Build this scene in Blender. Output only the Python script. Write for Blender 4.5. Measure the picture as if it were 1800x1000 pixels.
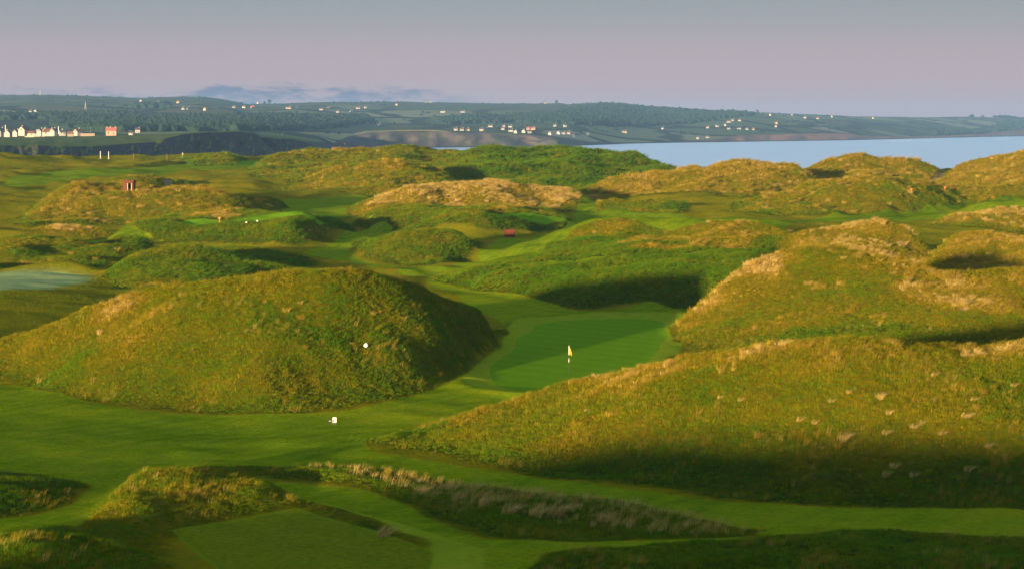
import bpy, bmesh, math, random
import numpy as np
from mathutils import Vector, Matrix
random.seed(7); np.random.seed(7)
R = math.radians
sc = bpy.context.scene
for o in list(bpy.data.objects): bpy.data.objects.remove(o)
C = sc.collection

# ------------------------------------------------------------------ camera
FPX = 4200.0                       # focal length in pixels of an 1800 px wide picture
ZC = 33.0                          # metres above the sea
PITCH = math.atan2(275.0, FPX)     # looks down a little, so the true horizon is at row 225 of 1000
cam_d = bpy.data.cameras.new('camera'); cam = bpy.data.objects.new('camera', cam_d); C.objects.link(cam)
cam_d.sensor_width = 36.0; cam_d.lens = 36.0 * FPX / 1800.0
cam_d.clip_start = 0.5; cam_d.clip_end = 60000
cam.location = (0, 0, ZC); cam.rotation_euler = (R(90) - PITCH, 0, 0)
sc.camera = cam

# ------------------------------------------------------------------ sky and sun
SUN_AZ = R(24)       # the light travels 24 degrees to the right of straight ahead
SUN_EL = R(3.4)
world = bpy.data.worlds.new('World'); sc.world = world; world.use_nodes = True
wn = world.node_tree.nodes; wl = world.node_tree.links
wn.clear()
w_out = wn.new('ShaderNodeOutputWorld'); w_bg = wn.new('ShaderNodeBackground'); w_bg.inputs[1].default_value = 0.080
wl.new(w_bg.outputs[0], w_out.inputs[0])
sky = wn.new('ShaderNodeTexSky'); sky.sky_type = 'NISHITA'; sky.sun_disc = False
sky.sun_elevation = SUN_EL; sky.sun_rotation = math.pi + SUN_AZ
sky.altitude = 30; sky.air_density = 1.0; sky.dust_density = 1.2; sky.ozone_density = 2.0
w_tc = wn.new('ShaderNodeTexCoord'); w_sep = wn.new('ShaderNodeSeparateXYZ'); wl.new(w_tc.outputs['Generated'], w_sep.inputs[0])

def wmath(op, a, b=None, clamp=False):
    n = wn.new('ShaderNodeMath'); n.operation = op; n.use_clamp = clamp
    for i, s in enumerate((a, b)):
        if s is None: continue
        if isinstance(s, (int, float)): n.inputs[i].default_value = s
        else: wl.new(s, n.inputs[i])
    return n.outputs[0]

def wmix(fac, a, b, blend='MIX'):
    n = wn.new('ShaderNodeMix'); n.data_type = 'RGBA'; n.blend_type = blend
    for i, s in ((0, fac), (6, a), (7, b)):
        if isinstance(s, (int, float)): n.inputs[i].default_value = s
        elif isinstance(s, tuple): n.inputs[i].default_value = s
        else: wl.new(s, n.inputs[i])
    return n.outputs[2]

# the dusk arch: mauve air above the horizon fading into grey blue, the same all round the sky
w_ramp = wn.new('ShaderNodeValToRGB'); wl.new(w_sep.outputs['Z'], w_ramp.inputs[0])
w_ramp.color_ramp.interpolation = 'EASE'
el = w_ramp.color_ramp.elements
el[0].position = 0.0; el[0].color = (2.6, 1.76, 2.08, 1)
el[1].position = 0.5; el[1].color = (2.4, 2.9, 3.3, 1)
for p, c in ((0.022, (2.35, 1.78, 2.14, 1)), (0.055, (1.34, 1.5, 1.86, 1)), (0.13, (1.5, 1.95, 2.45, 1))):
    e = el.new(p); e.color = c
col = wmix(0.8, sky.outputs[0], w_ramp.outputs[0])
# low broken cloud along the far hills
w_map = wn.new('ShaderNodeMapping'); w_map.inputs['Scale'].default_value = (1, 1, 4.5); wl.new(w_tc.outputs['Generated'], w_map.inputs[0])
w_n1 = wn.new('ShaderNodeTexNoise'); w_n1.inputs['Scale'].default_value = 52; w_n1.inputs['Detail'].default_value = 7; w_n1.inputs['Roughness'].default_value = 0.7
wl.new(w_map.outputs[0], w_n1.inputs[0])
w_n2 = wn.new('ShaderNodeTexNoise'); w_n2.inputs['Scale'].default_value = 7; w_n2.inputs['Detail'].default_value = 2
wl.new(w_tc.outputs['Generated'], w_n2.inputs[0])
top = wmath('ADD', wmath('MULTIPLY', wmath('SUBTRACT', w_n1.outputs[0], 0.5), 0.022), wmath('MULTIPLY', wmath('SUBTRACT', w_n2.outputs[0], 0.5), 0.009))
edge = wmath('SUBTRACT', wmath('ADD', top, 0.0163), w_sep.outputs['Z'])
side = wmath('MULTIPLY', wmath('SUBTRACT', -0.004, w_sep.outputs['X']), 22.0, True)       # the bank of cloud thins out over the bay
holes = wmath('MULTIPLY', wmath('SUBTRACT', w_n1.outputs[0], 0.40), 6.0, True)
cl = wmath('MULTIPLY', wmath('MULTIPLY', wmath('MULTIPLY', edge, 260.0, True), side), holes)
col = wmix(wmath('MULTIPLY', cl, 0.9), col, (0.66, 0.8, 1.3, 1))
wl.new(col, w_bg.inputs[0])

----

Exclude the images and reproduce the remaining data exactly.

Build this scene in Blender. Output only the Python script. Write for Blender 4.5. Measure the picture as if it were 1800x1000 pixels.
import bpy, bmesh, math, random
import numpy as np
from mathutils import Vector, Matrix
random.seed(7); np.random.seed(7)
R = math.radians
sc = bpy.context.scene
for o in list(bpy.data.objects): bpy.data.objects.remove(o)
C = sc.collection

# ------------------------------------------------------------------ camera
FPX = 4200.0                       # focal length in pixels of an 1800 px wide picture
ZC = 33.0                          # metres above the sea
PITCH = math.atan2(275.0, FPX)     # looks down a little, so the true horizon is at row 225 of 1000
cam_d = bpy.data.cameras.new('camera'); cam = bpy.data.objects.new('camera', cam_d); C.objects.link(cam)
cam_d.sensor_width = 36.0; cam_d.lens = 36.0 * FPX / 1800.0
cam_d.clip_start = 0.5; cam_d.clip_end = 60000
cam.location = (0, 0, ZC); cam.rotation_euler = (R(90) - PITCH, 0, 0)
sc.camera = cam

# ------------------------------------------------------------------ sky and sun
SUN_AZ = R(24)       # the light travels 24 degrees to the right of straight ahead
SUN_EL = R(3.4)
world = bpy.data.worlds.new('World'); sc.world = world; world.use_nodes = True
wn = world.node_tree.nodes; wl = world.node_tree.links
wn.clear()
w_out = wn.new('ShaderNodeOutputWorld'); w_bg = wn.new('ShaderNodeBackground'); w_bg.inputs[1].default_value = 0.080
wl.new(w_bg.outputs[0], w_out.inputs[0])
sky = wn.new('ShaderNodeTexSky'); sky.sky_type = 'NISHITA'; sky.sun_disc = False
sky.sun_elevation = SUN_EL; sky.sun_rotation = math.pi + SUN_AZ
sky.altitude = 30; sky.air_density = 1.0; sky.dust_density = 1.2; sky.ozone_density = 2.0
w_tc = wn.new('ShaderNodeTexCoord'); w_sep = wn.new('ShaderNodeSeparateXYZ'); wl.new(w_tc.outputs['Generated'], w_sep.inputs[0])

def wmath(op, a, b=None, clamp=False):
    n = wn.new('ShaderNodeMath'); n.operation = op; n.use_clamp = clamp
    for i, s in enumerate((a, b)):
        if s is None: continue
        if isinstance(s, (int, float)): n.inputs[i].default_value = s
        else: wl.new(s, n.inputs[i])
    return n.outputs[0]

def wmix(fac, a, b, blend='MIX'):
    n = wn.new('ShaderNodeMix'); n.data_type = 'RGBA'; n.blend_type = blend
    for i, s in ((0, fac), (6, a), (7, b)):
        if isinstance(s, (int, float)): n.inputs[i].default_value = s
        elif isinstance(s, tuple): n.inputs[i].default_value = s
        else: wl.new(s, n.inputs[i])
    return n.outputs[2]

# the dusk arch: mauve air above the horizon fading into grey blue, the same all round the sky
w_ramp = wn.new('ShaderNodeValToRGB'); wl.new(w_sep.outputs['Z'], w_ramp.inputs[0])
w_ramp.color_ramp.interpolation = 'EASE'
el = w_ramp.color_ramp.elements
el[0].position = 0.0; el[0].color = (2.6, 1.76, 2.08, 1)
el[1].position = 0.5; el[1].color = (2.4, 2.9, 3.3, 1)
for p, c in ((0.022, (2.35, 1.78, 2.14, 1)), (0.055, (1.34, 1.5, 1.86, 1)), (0.13, (1.5, 1.95, 2.45, 1))):
    e = el.new(p); e.color = c
col = wmix(0.8, sky.outputs[0], w_ramp.outputs[0])
# low broken cloud along the far hills
w_map = wn.new('ShaderNodeMapping'); w_map.inputs['Scale'].default_value = (1, 1, 4.5); wl.new(w_tc.outputs['Generated'], w_map.inputs[0])
w_n1 = wn.new('ShaderNodeTexNoise'); w_n1.inputs['Scale'].default_value = 52; w_n1.inputs['Detail'].default_value = 7; w_n1.inputs['Roughness'].default_value = 0.7
wl.new(w_map.outputs[0], w_n1.inputs[0])
w_n2 = wn.new('ShaderNodeTexNoise'); w_n2.inputs['Scale'].default_value = 7; w_n2.inputs['Detail'].default_value = 2
wl.new(w_tc.outputs['Generated'], w_n2.inputs[0])
top = wmath('ADD', wmath('MULTIPLY', wmath('SUBTRACT', w_n1.outputs[0], 0.5), 0.022), wmath('MULTIPLY', wmath('SUBTRACT', w_n2.outputs[0], 0.5), 0.009))
edge = wmath('SUBTRACT', wmath('ADD', top, 0.0163), w_sep.outputs['Z'])
side = wmath('MULTIPLY', wmath('SUBTRACT', -0.004, w_sep.outputs['X']), 22.0, True)       # the bank of cloud thins out over the bay
holes = wmath('MULTIPLY', wmath('SUBTRACT', w_n1.outputs[0], 0.40), 6.0, True)
cl = wmath('MULTIPLY', wmath('MULTIPLY', wmath('MULTIPLY', edge, 260.0, True), side), holes)
col = wmix(wmath('MULTIPLY', cl, 0.9), col, (0.66, 0.8, 1.3, 1))
wl.new(col, w_bg.inputs[0])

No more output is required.